Marx sempre a compreendeu a revolução como uma variável resultante do nível de consciência social dos trabalhadores e das suas vanguardas. Não separemos o Marx “teórico” do Marx “político”; em 1847-1848, ele animou a Liga dos Comunistas; e durante a elaboração da sua obra principal, jogou todas as suas forças na Associação Internacional dos Trabalhadores/AIT. Ao longo de toda a sua vida, a consigna Liga pareceu-lhe válida (Proletários de todo o mundo, uni-vos!), bem como nunca duvidou de que a emancipação dos trabalhadores seria obra deles mesmos. E Marx jamais estabeleceu uma muralha chinesa entre a luta pelas reformas possíveis para melhorar a condição de vida dos trabalhadores e a perspectiva revolucionária – basta pensarmos como ele acolheu a limitação da jornada de trabalho conquistada pelo proletariado inglês. Ademais, Marx, como dirigente da AIT, nunca concebeu a ação revolucionária exclusivamente como processos insurrecionais.
Há análises que apontam que a questão de gênero tem lugar marginal em O Capital. Como enxerga isso?
Já é coisa velha. Notadamente no âmbito acadêmico, o barato senso comum de afirmar-se que Marx não deu atenção significativa à esfera da cultura e dos valores. Ora, a leitura atenta de vários textos de Marx revela o seu cuidado para com esta esfera das objetivações humanas. Quanto a’O capital – que não é um tratado de antropologia e, menos ainda, de psicologia: é a fundação da teoria social a partir da crítica da economia política -, sugiro que se examine a paixão e o ódio com que Marx trata a exploração do trabalho feminino (e também infantil) no sistema fabril do seu tempo para averiguar da sua atenção para com a mulher (trabalhadora).
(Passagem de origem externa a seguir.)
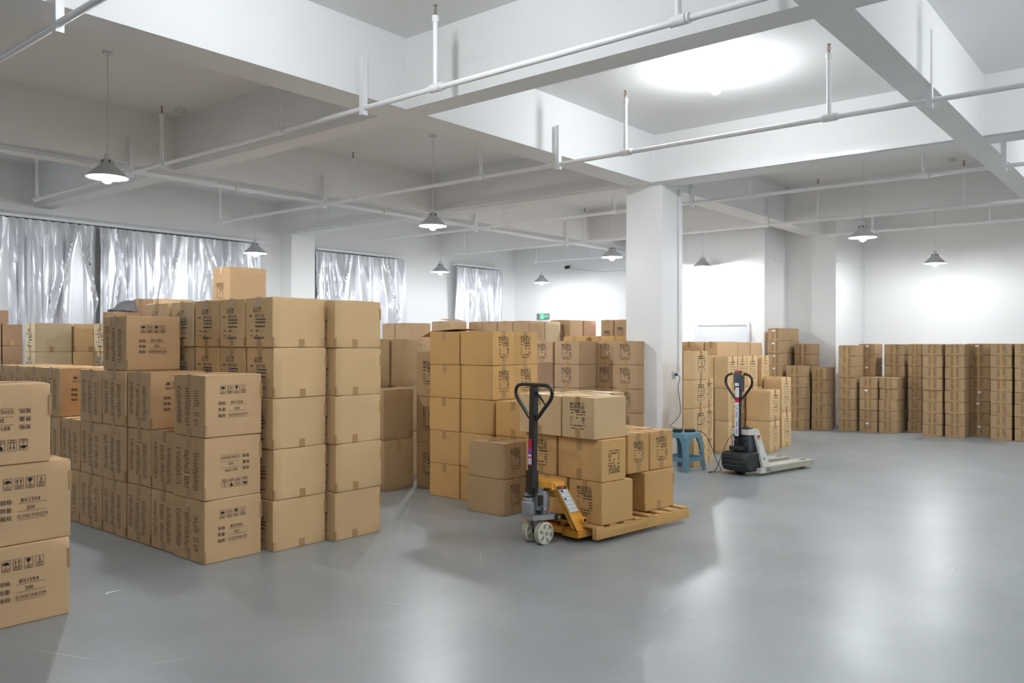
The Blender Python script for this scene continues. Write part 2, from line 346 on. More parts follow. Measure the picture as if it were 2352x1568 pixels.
 (12.47, 5.608, 0.481, 0.4, 0.515, 3, 0, 0, 'P', 'a', 'the stack below the door hinge side', 'plain cartons in the row below the door'),
 (12.961, 5.608, 0.474, 0.4, 0.512, 3, 0, 0, 'P', 'a', 'the end stack in the row below the door', 'plain cartons in the row below the door'),
 (11.669, 5.844, 0.5, 0.45, 0.517, 3, 0, 0, 'P', 'a', 'the stack below the door beside the column', 'plain cartons in the row below the door'),
 (14.753, 5.627, 0.434, 0.289, 0.225, 8, 0, 0, 'W', 'w', 'the plain tall stack right of the white-stickered one', 'flat cartons in the corner stacks'),
 (14.319, 5.607, 0.424, 0.289, 0.225, 8, 0, 0, 'WS', 'w', 'the tallest corner stack with white stickers', 'flat cartons in the corner stacks'),
 (14.7, 5.229, 0.45, 0.323, 0.19, 8, 0, 0, 'W', 'w2', 'the dark corner stack beside the stickered stack', 'flat cartons in the corner stacks'),
 (14.203, 5.189, 0.361, 0.316, 0.189, 6, 0, 0, 'W', 'w', 'the six-high corner stack', 'flat cartons in the corner stacks'),
 (14.506, 4.896, 0.455, 0.273, 0.2207, 5, 0, 0, 'W', 'w', 'the five-high corner stack next to the wall row', 'flat cartons in the corner stacks'),
 (14.72, 4.469, 0.47, 0.306, 0.187, 8, 0, 0, 'W', 'w', 'the first wall stack beside the corner', 'flat cartons in the row along the white wall'),
 (14.78, 4.135, 0.47, 0.305, 0.189, 5, 0, 0, 'WS', 'w', 'the stickered low wall stack', 'flat cartons in the row along the white wall'),
 (15.27, 4.301, 0.47, 0.301, 0.19, 8, 0, 0, 'WS', 'w', 'the stickered wall stack standing behind', 'flat cartons in the row along the white wall'),
 (14.83, 3.82, 0.47, 0.311, 0.189, 5, 0, 0, 'W', 'w', 'the low wall stack with a step above', 'flat cartons in the row along the white wall'),
 (15.32, 3.833, 0.47, 0.354, 0.1895, 8, 0, 0, 'W', 'w', 'the wall stack behind the stepped one', 'flat cartons in the row along the white wall'),
 (15.25, 3.545, 0.47, 0.231, 0.19, 8, 0, 0, 'W', 'w', 'the recessed wall stack before the two bright ones', 'flat cartons in the row along the white wall'),
 (14.8, 3.133, 0.47, 0.304, 0.19, 8, 0, 0, 'W', 'w', 'the first bright wall stack', 'flat cartons in the row along the white wall'),
 (14.86, 2.808, 0.47, 0.308, 0.19, 8, 0, 0, 'W', 'w', 'the second bright wall stack', 'flat cartons in the row along the white wall'),
 (15.37, 2.528, 0.47, 0.372, 0.191, 8, 0, 0, 'WS', 'w', 'the recessed stickered wall stack', 'flat cartons in the row along the white wall'),
 (14.95, 2.165, 0.47, 0.314, 0.191, 8, 0, 0, 'W', 'w', 'the grey-lit wall stack past the stickers', 'flat cartons in the row along the white wall'),
 (14.95, 1.839, 0.47, 0.304, 0.191, 8, 0, 0, 'W', 'w', 'the last wall stack in view', 'flat cartons in the row along the white wall'),
 (5.235, 3.454, 0.39, 0.348, 0.325, 1, 0.133, -7.3, 'D', 'o', 'L1 bottom printed carton at the near pallet corner', 'cartons loaded on the wooden pallet'),
 (5.281, 3.819, 0.39, 0.42, 0.325, 1, 0.133, -7.3, 'P', 'o', 'L1 bottom plain carton behind the yellow jack frame', 'cartons loaded on the wooden pallet'),
 (5.901, 3.465, 0.411, 0.38, 0.325, 1, 0.133, -7.3, 'P', 'o', 'L1 bottom carton at the far pallet end', 'cartons loaded on the wooden pallet'),
 (5.932, 3.864, 0.411, 0.38, 0.325, 1, 0.133, -7.3, 'P', 'o', 'L1 rear bottom carton at the far end', 'cartons loaded on the wooden pallet'),
 (5.235, 3.458, 0.303, 0.464, 0.325, 1, 0.459, -7.3, 'F', 'o', 'L2 second layer carton with upside-down print', 'cartons loaded on the wooden pallet'),
 (5.295, 3.928, 0.4, 0.36, 0.325, 1, 0.459, -7.3, 'D', 'o', 'L2 second layer printed carton behind the black shaft', 'cartons loaded on the wooden pallet'),
 (5.731, 3.527, 0.288, 0.38, 0.325, 1, 0.459, -7.3, 'TY', 'o', 'L2 second layer middle carton with black print', 'cartons loaded on the wooden pallet'),
 (6.024, 3.49, 0.331, 0.38, 0.325, 1, 0.459, -7.3, 'TY', 'o', 'L2 second layer end carton with black print', 'cartons loaded on the wooden pallet'),
 (5.78, 3.914, 0.288, 0.38, 0.325, 1, 0.459, -7.3, 'P', 'o', 'L2 rear second layer carton under the sideways-printed one', 'cartons loaded on the wooden pallet'),
 (6.074, 3.877, 0.331, 0.38, 0.325, 1, 0.459, -7.3, 'P', 'o', 'L2 rear second layer carton at the far end', 'cartons loaded on the wooden pallet'),
 (5.206, 3.502, 0.392, 0.348, 0.325, 1, 0.785, -7.3, 'D', 'e', 'L3 top printed carton at the near corner', 'cartons loaded on the wooden pallet'),
 (5.251, 3.856, 0.382, 0.482, 0.325, 1, 0.785, -7.3, 'P', 'e', 'L3 top plain carton beside the handle loop', 'cartons loaded on the wooden pallet'),
 (5.667, 3.777, 0.36, 0.42, 0.325, 1, 0.785, -7.3, 'V', 'e', 'L3 top carton at the back with sideways print', 'cartons loaded on the wooden pallet'),
]

# ================================================================ the room
zb, zs = 3.571, 4.19
sbox('floor', -7, 17.6, -6, 13.8, -.1, 0, M_floor)
sbox('ceiling', -7, 17.6, -6, 13.8, zs, zs+.12, M_ceil)
sbox('wall_north', -7, 17.6, 13.52, 13.8, 0, zs, M_wall)
sbox('wall_east', 16.4, 17.6, 7.0, 13.52, 0, zs, M_wall)
b = MB(); b.prism([(14.52,6.02),(15.5,6.02),(15.5,5.06),(17.15,5.06),(17.15,-6),(17.6,-6),(17.6,9.0),(14.52,9.0)], 0, zs, M_wall, 'z'); struct('wall_east_step', b)
sbox('wall_south', -7, 17.15, -6.2, -6, 0, zs, M_wall)
sbox('wall_west', -7.2, -7, -6.2, 13.8, 0, zs, M_wall)
# beams along x
n = 0
for (y0, y1) in ((-2.16, -1.91), (1.575, 1.825), (5.285, 5.645), (9.29, 9.54)):
    n += 1
    if y0 > 9: sbox('trim_%d' % n, -7, 16.4, y0, y1, zb, zs, M_ceil)
    elif y0 > 6.1: sbox('trim_%d' % n, -7, 14.52, y0, y1, zb, zs, M_ceil)
    elif y0 > 5.1: sbox('trim_%d' % n, -7, 15.5, y0, y1, zb, zs, M_ceil)
    else: sbox('trim_%d' % n, -7, 17.15, y0, y1, zb, zs, M_ceil)
# beams along y, in pieces between the ones along x
for (x0, x1) in ((-3.8, -3.55), (.55, .80), (4.915, 5.17), (9.215, 9.565), (13.65, 13.90)):
    ys = [-6, -2.16, -1.91, 1.575, 1.825, 5.285, 5.645, 9.29, 9.54, 13.52]
    b = MB()
    for i in range(0, 10, 2): b.box(x0, x1, ys[i], ys[i+1], zb, zs, M_ceil)
    n += 1; struct('trim_%d' % n, b)
# columns
n += 1; sbox('trim_%d' % n, 9.276, 9.812, 5.20, 5.735, 0, zb, M_wall)
n += 1; sbox('trim_%d' % n, 9.276, 9.812, 13.14, 13.52, 0, zb, M_wall)
n += 1; sbox('trim_%d' % n, .3, .83, 13.14, 13.52, 0, zb, M_wall)
# a door in the stepped wall
b = MB()
for q in ((6.30, 6.36), (7.34, 7.40)): b.box(14.50, 14.55, q[0], q[1], 0, 1.92, M_door)
b.box(14.50, 14.55, 6.36, 7.34, 1.87, 1.92, M_door)
b.box(14.512, 14.54, 6.36, 7.34, .01, 1.87, M_door)
d = struct('door_1', b)
b = MB(); b.box(14.47, 14.512, 6.40, 6.43, .95, 1.09, M_chrome); b.cyl((14.46, 6.41, 1.02), (14.46, 6.53, 1.02), .009, M_chrome); b.build('door_handle', d)
b = MB(); b.box(14.47, 14.50, 6.285, 6.33, 1.55, 1.74, M_sock); b.build('door_closer', d)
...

Por outra parte, desde 1848, quando Marx tinha George Sand em alta conta e o movimento sufragista dava os seus primeiros passos, o programa político de Marx para a Alemanha reclamava o direito ao voto universal para todos os maiores de 21 anos. E, para além de Marx, no que toca aos “clássicos”, parece-me merecer uma leitura atenta, sem preconceitos, o Engels d’A origem da família, da propriedade privada e do Estado, para constatar que, no horizonte desses “clássicos” do século 19, a crítica ao patriarcado e a defesa das aspirações femininas não foi adjetiva.
Há análises que declaram, por exemplo, que não há capitalismo sem racismo. Como isso está presente ou não na obra de Marx?
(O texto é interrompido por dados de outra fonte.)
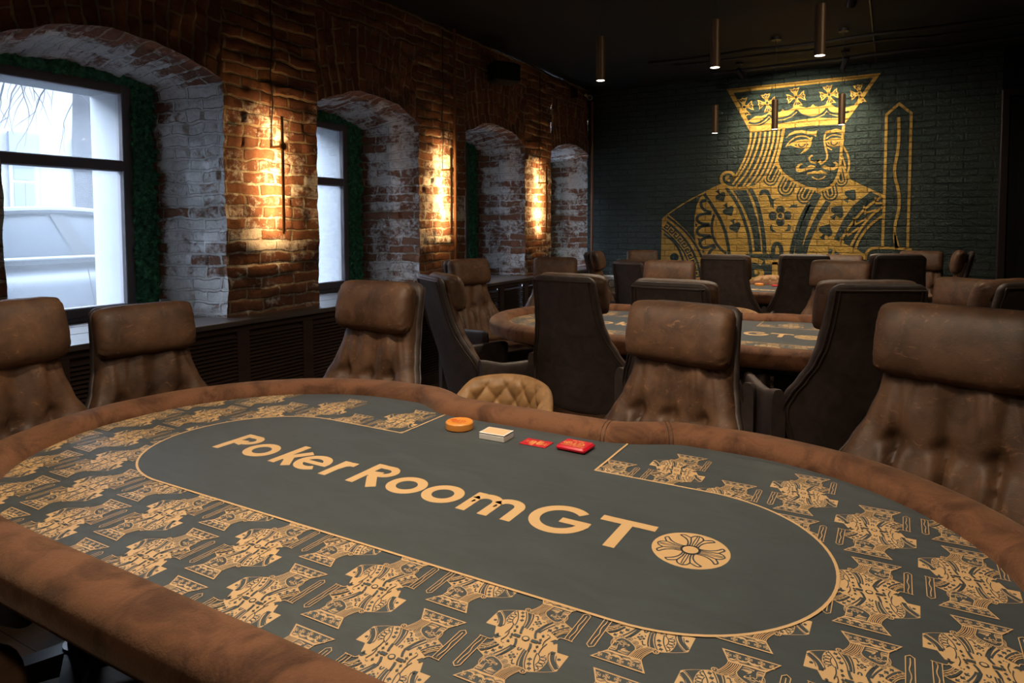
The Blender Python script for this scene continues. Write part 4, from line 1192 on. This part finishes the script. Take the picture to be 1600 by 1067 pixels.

Quem domina a análise marxiana do processo da acumulação originária (ou primitiva) bem sabe da relevância da escravatura moderna, dos africanos submetidos ao tráfico e dos povos originários do que se chamou Novo Mundo, para a constituição do capitalismo. E conhece o ódio de Marx contra toda e qualquer forma de opressão — em Marx, a emancipação humana é o objetivo que deu sentido e significado à sua vida e à sua obra. Outro problema é o do racismo moderno. Embora deitando raízes na expansão comercial euro-ocidental iniciada nos séculos 16 e 17, ele está diretamente vinculado ao erguimento e consolidação dos impérios coloniais ao largo dos finais do século 18 e de todo o século 19e ganha, com a emergência do imperialismo, a sua feição mais abjeta. Parece-me que é correta a afirmação, em face deste racismo, que ele é um corolário do capitalismo.
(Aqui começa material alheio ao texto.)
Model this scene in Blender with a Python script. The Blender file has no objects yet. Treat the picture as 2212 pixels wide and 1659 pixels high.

Os movimentos de mulheres e movimentos negros recentes, vêm articulando a ideia da importância do tripé de gênero, raça e classe inseparáveis e com o mesmo peso nas construções sociais. Como vê isso?
Responderei um episódio da minha vida acadêmica. Há trinta anos, a professora Heleieth Saffioti, estudiosa já falecida e que sempre respeitei, expôs-me a ideia à qual você alude — e ela ressalvava que, no “tripé”, havia que ponderar cuidadosamente os seus suportes. Diante da minha observação de que julgava que a dimensão da classe constituiria o momento determinante, Heleieth sorriu e argumentou: 'Para verificá-lo, necessitamos de avançar na pesquisa'. Considero que o programa de pesquisa a que Heleieth se referiu há trinta anos fez grandes progressos desde então — mas eu, que não sou um conhecedor profundo de tais avanços, ainda continuo cético diante dos resultados de estudos que equalizam a ponderação dos componentes do “tripé”.